Eastland is executive director of NCTCOG, a quasi-federal agency that divvies out state and federal transportation money to local governments. He is quoted in the News story as saying, "I've found that you have to force 'regionalism.'"

Yeah, well, he's good at that. Let me remind you all of an important little story here, one that paints Florida's remarks as extremely naive. We do compete; we compete like sons of bitches when there's something to compete for.

The example would be the inland port project, a massive shipping and warehousing development in southern Dallas that will compete directly with a similar establishment outside Fort Worth owned and controlled by the powerful Perot family.

You will remember that Dallas County Commissioner John Wiley Price, a Perot vassal, led an unlikely campaign to gut and hobble his own county's inland port project -- a situation that has made Price the target of a major federal corruption probe in which documents have been subpoenaed from a Perot-owned company.

You may not remember that Eastland's NCTCOG was right in there at Price's shoulder, hectoring the main developer of the inland port for all kinds of racial documentation on his employees and subcontractors, none of which was required by law, and trying to push him into an entire additional round of redundant planning.

The demand for more planning came after the developer had completed a successful five-year planning and entitlements process and just as he would otherwise have been ready to begin leasing and selling space that would have had significant logistical advantages. It was a move to screw the guy.

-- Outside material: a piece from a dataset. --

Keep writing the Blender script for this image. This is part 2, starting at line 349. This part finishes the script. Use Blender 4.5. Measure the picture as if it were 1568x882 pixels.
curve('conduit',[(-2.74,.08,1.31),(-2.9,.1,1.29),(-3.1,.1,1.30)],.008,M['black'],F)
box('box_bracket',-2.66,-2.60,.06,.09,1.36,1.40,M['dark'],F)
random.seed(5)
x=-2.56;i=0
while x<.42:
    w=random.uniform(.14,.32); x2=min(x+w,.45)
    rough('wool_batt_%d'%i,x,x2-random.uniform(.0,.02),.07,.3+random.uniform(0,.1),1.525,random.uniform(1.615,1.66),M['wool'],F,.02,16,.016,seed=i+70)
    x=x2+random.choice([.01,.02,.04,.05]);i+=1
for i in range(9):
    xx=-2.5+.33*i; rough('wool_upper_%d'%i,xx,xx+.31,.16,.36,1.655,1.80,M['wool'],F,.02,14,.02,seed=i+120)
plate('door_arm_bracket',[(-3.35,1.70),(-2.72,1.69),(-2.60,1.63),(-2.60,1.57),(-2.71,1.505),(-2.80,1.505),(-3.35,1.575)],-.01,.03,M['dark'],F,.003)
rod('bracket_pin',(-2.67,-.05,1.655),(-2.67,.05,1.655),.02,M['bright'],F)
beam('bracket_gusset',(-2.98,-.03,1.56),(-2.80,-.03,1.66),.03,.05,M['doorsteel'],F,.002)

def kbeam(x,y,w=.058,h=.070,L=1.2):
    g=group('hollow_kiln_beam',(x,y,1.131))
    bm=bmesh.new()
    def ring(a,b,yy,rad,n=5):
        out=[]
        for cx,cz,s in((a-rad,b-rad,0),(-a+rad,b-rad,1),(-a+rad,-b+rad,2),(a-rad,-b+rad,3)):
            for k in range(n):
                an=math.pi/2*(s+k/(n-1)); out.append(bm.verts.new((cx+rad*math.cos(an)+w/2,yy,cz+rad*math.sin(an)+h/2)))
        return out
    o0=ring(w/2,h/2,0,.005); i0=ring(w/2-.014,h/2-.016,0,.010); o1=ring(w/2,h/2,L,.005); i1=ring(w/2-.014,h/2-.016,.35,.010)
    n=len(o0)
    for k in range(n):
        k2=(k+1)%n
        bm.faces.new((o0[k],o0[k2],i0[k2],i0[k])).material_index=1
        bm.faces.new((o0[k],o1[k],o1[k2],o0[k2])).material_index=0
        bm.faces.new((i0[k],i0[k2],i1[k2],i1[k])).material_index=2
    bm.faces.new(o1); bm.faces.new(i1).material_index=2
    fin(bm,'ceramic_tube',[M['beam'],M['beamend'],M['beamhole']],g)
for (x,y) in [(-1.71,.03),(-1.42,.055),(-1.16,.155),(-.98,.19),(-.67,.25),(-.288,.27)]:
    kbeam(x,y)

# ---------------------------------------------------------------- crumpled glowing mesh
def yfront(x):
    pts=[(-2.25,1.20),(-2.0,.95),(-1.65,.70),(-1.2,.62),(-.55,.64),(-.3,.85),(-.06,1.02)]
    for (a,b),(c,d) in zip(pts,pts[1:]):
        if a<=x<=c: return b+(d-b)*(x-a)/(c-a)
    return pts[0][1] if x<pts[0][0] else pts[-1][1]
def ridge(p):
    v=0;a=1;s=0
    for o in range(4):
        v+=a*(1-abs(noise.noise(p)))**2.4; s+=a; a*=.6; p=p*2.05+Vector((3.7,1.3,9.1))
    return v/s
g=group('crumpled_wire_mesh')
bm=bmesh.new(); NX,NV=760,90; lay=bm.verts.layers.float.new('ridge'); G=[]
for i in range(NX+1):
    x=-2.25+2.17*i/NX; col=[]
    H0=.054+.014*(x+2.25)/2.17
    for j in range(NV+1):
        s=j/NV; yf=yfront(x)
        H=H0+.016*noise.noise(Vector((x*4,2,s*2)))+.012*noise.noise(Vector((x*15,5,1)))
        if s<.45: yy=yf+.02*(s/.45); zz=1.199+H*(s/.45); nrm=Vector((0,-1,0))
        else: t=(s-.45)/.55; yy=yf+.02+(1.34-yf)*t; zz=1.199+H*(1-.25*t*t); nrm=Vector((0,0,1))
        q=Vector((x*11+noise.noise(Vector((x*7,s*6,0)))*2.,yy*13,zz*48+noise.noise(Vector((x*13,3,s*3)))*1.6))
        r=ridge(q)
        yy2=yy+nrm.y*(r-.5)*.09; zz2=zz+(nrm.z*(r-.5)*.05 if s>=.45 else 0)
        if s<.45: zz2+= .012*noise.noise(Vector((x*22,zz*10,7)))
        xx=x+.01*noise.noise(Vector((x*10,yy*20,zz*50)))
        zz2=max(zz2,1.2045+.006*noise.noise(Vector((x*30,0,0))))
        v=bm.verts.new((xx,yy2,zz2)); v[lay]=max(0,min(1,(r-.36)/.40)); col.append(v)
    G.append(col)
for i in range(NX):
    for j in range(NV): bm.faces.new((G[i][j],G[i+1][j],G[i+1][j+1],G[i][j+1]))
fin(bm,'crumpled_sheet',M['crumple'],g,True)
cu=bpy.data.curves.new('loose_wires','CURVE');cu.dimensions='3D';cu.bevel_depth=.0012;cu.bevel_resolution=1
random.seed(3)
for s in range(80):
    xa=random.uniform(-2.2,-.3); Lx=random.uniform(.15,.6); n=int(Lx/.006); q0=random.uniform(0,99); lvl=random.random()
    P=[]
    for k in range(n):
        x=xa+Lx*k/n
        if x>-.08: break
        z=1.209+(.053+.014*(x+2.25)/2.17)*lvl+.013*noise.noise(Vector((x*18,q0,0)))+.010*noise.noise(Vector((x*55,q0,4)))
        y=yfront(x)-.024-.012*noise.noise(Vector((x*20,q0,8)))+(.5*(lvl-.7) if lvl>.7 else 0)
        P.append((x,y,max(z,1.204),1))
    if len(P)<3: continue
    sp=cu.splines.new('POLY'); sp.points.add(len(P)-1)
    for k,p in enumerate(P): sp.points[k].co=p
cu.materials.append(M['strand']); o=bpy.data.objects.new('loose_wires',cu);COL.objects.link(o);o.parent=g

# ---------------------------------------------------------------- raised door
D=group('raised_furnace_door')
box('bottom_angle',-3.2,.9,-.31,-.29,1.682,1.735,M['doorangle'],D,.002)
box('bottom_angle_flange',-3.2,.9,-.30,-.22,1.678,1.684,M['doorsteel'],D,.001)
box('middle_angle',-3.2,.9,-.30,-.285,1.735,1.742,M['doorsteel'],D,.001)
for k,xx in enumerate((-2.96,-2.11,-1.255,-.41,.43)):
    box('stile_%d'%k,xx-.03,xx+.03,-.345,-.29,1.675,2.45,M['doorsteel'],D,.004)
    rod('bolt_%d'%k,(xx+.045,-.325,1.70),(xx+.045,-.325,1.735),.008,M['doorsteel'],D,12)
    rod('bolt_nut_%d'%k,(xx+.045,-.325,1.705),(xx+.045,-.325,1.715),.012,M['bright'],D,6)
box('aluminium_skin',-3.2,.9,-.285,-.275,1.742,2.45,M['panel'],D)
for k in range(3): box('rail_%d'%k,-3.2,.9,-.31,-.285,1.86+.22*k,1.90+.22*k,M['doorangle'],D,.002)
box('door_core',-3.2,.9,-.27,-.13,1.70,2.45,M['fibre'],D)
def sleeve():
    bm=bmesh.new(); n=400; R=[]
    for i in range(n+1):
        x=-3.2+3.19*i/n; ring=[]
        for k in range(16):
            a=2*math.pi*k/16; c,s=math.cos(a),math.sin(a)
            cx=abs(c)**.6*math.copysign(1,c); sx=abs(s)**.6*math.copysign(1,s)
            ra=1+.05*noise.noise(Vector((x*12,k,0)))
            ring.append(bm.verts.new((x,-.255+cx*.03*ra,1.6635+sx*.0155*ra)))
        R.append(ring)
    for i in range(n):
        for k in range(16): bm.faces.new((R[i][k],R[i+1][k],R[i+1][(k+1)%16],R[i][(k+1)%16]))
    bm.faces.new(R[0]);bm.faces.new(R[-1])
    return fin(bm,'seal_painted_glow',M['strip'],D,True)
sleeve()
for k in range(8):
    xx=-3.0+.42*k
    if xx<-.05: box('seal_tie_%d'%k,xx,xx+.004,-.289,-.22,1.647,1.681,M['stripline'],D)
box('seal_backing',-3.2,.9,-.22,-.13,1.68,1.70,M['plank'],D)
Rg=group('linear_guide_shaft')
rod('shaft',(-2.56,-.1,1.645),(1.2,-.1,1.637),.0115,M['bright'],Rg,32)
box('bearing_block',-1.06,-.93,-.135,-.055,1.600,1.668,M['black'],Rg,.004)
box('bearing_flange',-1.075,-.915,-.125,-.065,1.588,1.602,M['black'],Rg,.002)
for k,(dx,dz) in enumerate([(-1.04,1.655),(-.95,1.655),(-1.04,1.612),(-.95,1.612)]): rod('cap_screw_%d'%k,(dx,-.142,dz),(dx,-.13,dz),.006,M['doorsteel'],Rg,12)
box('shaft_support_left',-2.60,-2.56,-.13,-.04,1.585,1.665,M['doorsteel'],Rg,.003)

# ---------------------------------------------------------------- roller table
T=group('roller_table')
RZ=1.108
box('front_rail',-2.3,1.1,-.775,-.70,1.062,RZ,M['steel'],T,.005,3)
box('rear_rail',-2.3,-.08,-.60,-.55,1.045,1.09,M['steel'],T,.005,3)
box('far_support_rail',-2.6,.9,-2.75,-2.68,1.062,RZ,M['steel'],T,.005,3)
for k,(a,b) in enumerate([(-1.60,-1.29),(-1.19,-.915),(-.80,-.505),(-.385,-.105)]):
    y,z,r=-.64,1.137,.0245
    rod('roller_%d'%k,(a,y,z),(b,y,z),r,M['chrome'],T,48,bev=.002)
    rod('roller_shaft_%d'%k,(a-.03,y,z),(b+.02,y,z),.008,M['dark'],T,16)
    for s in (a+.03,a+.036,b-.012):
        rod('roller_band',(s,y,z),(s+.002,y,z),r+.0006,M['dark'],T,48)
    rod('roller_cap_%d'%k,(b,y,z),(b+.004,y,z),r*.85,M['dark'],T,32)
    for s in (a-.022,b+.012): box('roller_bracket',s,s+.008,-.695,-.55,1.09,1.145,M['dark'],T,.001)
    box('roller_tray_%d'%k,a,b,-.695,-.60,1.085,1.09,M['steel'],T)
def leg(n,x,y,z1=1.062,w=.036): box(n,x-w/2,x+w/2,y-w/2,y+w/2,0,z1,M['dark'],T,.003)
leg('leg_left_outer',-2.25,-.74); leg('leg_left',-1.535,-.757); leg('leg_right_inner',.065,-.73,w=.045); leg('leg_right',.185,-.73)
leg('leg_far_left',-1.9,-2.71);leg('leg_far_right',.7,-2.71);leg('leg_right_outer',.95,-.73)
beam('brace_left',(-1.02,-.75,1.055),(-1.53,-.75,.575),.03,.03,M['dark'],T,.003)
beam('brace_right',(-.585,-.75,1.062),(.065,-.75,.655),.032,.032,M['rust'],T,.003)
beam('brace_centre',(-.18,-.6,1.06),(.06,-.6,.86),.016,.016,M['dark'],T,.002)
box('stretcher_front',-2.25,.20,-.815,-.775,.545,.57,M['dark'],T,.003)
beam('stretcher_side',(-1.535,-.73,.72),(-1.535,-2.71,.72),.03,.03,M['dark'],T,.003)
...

Hey. Do you even know what the NCTCOG is? Don't feel like the Lone Ranger. Nobody does. In fact that's the point. These regional agencies operate far from public awareness in a political vacuum. Even if you do know who they are, what are you going to do about it? You can't vote them in or out.

Given that cloak of political darkness, then, how do they really behave? Regionally? Oh, bullshit, again. When the rubber meets the road, they come down on the side of the money.

The money knows who they are. The money keeps close tabs on them. When the money needs their help, the money jerks their little regional chains.

They have huge power because of their control over government funding, and we never even see them coming until it's too late. They are the political equivalent of a rain-wrapped tornado.

Richard Florida is an interesting guy, but he's sort of a fly-over. In our case the reality is in the granularity, not the summary.

Eastland's outfit sells snake oil. They do not walk what they talk. They should change their name to Sprawl Inc.

But look, here's the important thing for you and me. If we really believe in urban life, if we love the city, then the dumbest thing we can do is get lulled into all this crap about regionalism and cooperation. This is a back-alley fight where the quickest knife wins.

So far, it's not us, but the fight's not over, and we have some good things going for us. The last thing we need is to get slowed down by a bunch of feel-good lah-lah-lah about regional cooperation. That crap is the equivalent of those guys pointing over our shoulders and shouting, "Watch out behind you!"